Exercise objective:
Retype everything from the line that contains "beam(2.15, 5.96, y, y+.36, 9.5, 10.4, 'thin" down to the line that contains "beam(6.6, 14, y, y+.25, 9.5, 10.4, 'thin", inclusive, without altering or adding anything.

Material for this task:

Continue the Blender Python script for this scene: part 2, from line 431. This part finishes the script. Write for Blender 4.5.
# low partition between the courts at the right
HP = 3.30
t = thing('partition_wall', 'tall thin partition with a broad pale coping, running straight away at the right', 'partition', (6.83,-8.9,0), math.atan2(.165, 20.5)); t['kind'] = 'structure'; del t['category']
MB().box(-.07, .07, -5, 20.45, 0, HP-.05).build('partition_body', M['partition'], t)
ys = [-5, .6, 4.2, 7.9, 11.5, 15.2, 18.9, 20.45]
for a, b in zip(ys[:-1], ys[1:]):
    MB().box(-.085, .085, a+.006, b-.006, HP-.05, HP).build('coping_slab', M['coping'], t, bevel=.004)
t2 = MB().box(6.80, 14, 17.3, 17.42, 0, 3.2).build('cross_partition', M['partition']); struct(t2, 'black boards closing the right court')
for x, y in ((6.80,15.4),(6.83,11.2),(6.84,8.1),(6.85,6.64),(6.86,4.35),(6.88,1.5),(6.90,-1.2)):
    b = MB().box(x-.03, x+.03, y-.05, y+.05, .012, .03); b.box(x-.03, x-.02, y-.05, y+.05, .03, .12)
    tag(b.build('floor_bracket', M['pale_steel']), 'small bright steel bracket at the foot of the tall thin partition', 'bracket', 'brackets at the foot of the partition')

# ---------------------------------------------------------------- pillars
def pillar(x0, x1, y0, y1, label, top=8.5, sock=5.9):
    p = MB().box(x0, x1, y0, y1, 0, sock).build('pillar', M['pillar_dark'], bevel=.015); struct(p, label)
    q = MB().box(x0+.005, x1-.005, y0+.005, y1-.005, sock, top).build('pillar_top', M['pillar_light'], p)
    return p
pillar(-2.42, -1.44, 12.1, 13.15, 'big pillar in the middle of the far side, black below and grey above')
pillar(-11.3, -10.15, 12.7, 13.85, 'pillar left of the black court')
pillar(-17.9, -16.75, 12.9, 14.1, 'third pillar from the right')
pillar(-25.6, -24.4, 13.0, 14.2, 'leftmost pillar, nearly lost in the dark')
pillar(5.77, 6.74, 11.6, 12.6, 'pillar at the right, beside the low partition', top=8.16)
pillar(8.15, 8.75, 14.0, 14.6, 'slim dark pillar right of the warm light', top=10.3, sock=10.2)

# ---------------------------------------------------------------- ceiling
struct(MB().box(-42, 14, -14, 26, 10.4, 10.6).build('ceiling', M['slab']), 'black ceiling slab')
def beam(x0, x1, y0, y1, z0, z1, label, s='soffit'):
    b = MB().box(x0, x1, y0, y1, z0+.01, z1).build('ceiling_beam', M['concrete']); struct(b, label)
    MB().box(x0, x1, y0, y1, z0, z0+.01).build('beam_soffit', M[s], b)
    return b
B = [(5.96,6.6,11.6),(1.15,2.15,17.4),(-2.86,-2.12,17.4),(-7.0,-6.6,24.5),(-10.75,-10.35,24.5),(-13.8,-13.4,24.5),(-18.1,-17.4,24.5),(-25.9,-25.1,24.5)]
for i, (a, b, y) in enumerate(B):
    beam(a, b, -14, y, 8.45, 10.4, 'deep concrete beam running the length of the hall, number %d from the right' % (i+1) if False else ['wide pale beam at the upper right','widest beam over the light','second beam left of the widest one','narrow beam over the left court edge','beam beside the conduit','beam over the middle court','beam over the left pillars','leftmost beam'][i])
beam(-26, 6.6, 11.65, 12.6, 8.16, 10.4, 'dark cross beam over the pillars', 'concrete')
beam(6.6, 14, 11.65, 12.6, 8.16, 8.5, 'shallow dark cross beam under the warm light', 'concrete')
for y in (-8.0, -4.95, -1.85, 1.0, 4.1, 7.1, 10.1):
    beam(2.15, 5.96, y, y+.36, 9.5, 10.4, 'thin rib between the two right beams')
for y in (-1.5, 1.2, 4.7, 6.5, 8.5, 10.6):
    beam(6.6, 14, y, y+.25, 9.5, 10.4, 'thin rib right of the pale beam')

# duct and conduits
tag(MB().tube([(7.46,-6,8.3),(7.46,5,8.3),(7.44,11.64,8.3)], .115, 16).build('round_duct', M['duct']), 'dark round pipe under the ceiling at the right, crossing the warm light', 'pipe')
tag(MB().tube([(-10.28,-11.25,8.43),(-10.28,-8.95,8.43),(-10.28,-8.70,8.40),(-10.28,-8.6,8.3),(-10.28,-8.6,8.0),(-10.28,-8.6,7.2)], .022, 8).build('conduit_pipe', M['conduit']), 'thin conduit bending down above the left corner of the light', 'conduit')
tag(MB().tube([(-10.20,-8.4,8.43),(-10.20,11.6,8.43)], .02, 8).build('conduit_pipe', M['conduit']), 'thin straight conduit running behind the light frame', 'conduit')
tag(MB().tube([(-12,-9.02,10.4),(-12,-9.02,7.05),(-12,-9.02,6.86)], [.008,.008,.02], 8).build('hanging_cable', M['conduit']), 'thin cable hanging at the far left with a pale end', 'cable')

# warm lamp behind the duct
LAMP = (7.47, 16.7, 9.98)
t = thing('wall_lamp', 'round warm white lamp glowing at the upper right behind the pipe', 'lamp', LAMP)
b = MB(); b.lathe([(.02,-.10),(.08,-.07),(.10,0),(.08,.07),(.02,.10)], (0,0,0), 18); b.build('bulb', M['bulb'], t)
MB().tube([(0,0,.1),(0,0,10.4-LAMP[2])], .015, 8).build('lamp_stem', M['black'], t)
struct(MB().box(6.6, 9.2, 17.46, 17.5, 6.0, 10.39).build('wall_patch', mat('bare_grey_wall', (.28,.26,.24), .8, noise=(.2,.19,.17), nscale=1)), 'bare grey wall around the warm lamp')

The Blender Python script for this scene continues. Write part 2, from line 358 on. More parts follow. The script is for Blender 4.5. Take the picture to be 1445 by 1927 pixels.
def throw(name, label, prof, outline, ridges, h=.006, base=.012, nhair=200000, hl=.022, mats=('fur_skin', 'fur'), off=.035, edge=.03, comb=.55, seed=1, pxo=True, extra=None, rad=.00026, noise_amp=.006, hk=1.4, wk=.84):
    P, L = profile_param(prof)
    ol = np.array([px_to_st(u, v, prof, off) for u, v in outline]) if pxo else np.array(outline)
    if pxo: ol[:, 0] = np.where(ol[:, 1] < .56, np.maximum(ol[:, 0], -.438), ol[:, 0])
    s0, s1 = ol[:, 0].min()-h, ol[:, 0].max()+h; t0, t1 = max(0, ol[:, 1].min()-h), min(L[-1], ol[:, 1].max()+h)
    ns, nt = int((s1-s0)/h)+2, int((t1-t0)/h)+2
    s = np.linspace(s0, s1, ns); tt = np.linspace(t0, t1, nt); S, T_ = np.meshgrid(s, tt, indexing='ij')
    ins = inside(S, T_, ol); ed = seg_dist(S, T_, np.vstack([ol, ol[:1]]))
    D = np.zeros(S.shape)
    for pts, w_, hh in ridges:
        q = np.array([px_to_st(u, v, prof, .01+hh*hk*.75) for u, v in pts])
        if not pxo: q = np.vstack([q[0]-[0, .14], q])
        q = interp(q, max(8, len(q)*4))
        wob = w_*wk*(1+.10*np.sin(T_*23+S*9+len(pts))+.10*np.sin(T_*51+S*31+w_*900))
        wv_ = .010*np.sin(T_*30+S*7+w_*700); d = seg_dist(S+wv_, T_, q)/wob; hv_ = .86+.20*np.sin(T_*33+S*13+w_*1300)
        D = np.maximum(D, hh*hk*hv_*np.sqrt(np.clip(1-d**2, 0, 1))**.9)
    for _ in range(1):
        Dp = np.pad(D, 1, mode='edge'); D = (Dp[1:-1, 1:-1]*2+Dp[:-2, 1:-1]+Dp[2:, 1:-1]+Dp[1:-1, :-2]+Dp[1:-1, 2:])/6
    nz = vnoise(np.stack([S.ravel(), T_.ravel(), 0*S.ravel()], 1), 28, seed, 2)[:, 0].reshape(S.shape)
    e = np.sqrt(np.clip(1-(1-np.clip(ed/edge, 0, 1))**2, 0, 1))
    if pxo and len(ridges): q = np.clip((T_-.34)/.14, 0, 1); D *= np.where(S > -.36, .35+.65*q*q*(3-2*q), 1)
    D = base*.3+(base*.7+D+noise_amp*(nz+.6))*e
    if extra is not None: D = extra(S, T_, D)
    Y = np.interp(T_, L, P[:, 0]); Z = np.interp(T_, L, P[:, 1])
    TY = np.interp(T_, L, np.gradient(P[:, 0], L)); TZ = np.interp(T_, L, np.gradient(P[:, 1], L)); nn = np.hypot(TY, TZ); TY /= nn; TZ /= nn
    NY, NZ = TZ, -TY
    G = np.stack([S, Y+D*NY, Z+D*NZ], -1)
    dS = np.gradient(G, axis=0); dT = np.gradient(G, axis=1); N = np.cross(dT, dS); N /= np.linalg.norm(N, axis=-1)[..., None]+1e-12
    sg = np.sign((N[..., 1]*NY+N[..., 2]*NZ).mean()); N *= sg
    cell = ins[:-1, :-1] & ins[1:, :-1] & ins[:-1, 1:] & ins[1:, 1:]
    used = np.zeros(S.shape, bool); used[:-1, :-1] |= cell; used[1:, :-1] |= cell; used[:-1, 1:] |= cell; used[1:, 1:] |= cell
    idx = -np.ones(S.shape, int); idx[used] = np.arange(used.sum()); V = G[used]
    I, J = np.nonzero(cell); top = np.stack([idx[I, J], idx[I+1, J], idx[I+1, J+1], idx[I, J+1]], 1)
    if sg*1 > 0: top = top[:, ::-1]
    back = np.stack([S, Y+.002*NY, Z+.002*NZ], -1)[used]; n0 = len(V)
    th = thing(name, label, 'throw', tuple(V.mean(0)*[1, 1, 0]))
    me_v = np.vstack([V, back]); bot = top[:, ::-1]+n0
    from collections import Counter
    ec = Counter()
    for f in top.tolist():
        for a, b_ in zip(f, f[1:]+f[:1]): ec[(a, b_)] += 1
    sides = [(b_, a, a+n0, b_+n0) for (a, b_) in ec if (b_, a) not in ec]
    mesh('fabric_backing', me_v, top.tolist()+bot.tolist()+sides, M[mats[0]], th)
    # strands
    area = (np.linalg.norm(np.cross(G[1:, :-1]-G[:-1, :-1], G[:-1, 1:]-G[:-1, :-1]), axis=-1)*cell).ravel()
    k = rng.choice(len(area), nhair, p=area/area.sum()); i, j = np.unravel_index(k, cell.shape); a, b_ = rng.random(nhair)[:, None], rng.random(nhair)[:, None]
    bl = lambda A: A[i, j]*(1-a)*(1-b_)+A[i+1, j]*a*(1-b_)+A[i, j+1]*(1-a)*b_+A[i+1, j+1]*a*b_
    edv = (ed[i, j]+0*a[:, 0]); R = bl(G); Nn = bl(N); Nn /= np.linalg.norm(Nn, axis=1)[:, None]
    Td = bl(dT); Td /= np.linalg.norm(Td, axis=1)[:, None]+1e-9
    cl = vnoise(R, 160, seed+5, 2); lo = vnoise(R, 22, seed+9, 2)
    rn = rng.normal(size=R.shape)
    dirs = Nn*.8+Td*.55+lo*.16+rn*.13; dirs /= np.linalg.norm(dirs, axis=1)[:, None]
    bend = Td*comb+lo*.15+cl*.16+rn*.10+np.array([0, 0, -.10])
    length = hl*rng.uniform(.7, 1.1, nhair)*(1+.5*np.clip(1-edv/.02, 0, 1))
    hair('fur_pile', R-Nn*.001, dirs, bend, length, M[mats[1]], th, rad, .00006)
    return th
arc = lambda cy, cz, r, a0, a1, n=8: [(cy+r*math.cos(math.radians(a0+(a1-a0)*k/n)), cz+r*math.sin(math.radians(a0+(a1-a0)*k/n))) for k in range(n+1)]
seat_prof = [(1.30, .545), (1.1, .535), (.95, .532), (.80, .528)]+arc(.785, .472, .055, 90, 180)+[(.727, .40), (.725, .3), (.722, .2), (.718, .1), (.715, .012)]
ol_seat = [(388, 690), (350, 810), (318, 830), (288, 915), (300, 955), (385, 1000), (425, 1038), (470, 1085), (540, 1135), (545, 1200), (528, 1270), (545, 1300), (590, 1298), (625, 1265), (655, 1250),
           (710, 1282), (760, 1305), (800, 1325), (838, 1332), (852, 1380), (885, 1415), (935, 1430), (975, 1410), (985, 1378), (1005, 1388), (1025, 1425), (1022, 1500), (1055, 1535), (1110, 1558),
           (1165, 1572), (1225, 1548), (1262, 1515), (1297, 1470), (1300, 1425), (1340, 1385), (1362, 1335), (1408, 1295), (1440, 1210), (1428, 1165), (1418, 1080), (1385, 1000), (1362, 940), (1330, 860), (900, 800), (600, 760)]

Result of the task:
    beam(2.15, 5.96, y, y+.36, 9.5, 10.4, 'thin rib between the two right beams')
for y in (-1.5, 1.2, 4.7, 6.5, 8.5, 10.6):
    beam(6.6, 14, y, y+.25, 9.5, 10.4, 'thin rib right of the pale beam')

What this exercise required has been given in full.